El que no naciere de nuevo, no puede ver el reino de Dios.
Juan 3:3.
No todo el que me dice: Señor, Señor, entrará en el reino de los cielos,
sino el que hace la voluntad de mi Padre que está en los cielos.
Mateo 7:21.
Súbditos del Reino de Dios
No busquen las fronteras de este reino, porque no está constituido por territorios. Se compone de un Rey oculto en el cielo y de súbditos que aún están en la tierra, sometidos a la feliz autoridad de ese rey: Jesucristo.

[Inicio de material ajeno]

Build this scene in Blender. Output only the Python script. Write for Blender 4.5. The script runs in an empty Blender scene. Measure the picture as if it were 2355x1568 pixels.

Para formar parte de este reino, es necesario haber sido librado del jefe de este mundo que avasalla a los hombres manteniéndolos en las tinieblas de un universo donde Dios no es tomado en cuenta. También se debe haber “nacido de nuevo” (Juan 3:3-8) y recibido la luz que da el Evangelio de la gracia de Dios, la luz sobre lo que somos y la luz sobre lo que Dios es, a saber, amor. En efecto, el fundamento de este reino es el amor:
Primeramente el amor del Padre, quien envió a “su amado Hijo” (Colosenses 1:13) para que nos hiciera dignos de la divina presencia, dignos de su reino.
También es el amor del Hijo, el que por amor a su Padre y a nosotros se encargó, por medio de su cruz, de pagar nuestro rescate y liberarnos de nuestros pecados, los cuales nos impedían entrar en la presencia de Dios, y por ende, en su reino eterno.
Ahora los súbditos del Rey le sirven por amor, a la vez como siervos que no conocen otra voluntad que la de su Señor y como amigos que conocen los profundos deseos de aquel a quien todo lo deben y que se dignó llamarlos amigos (Juan 15:15).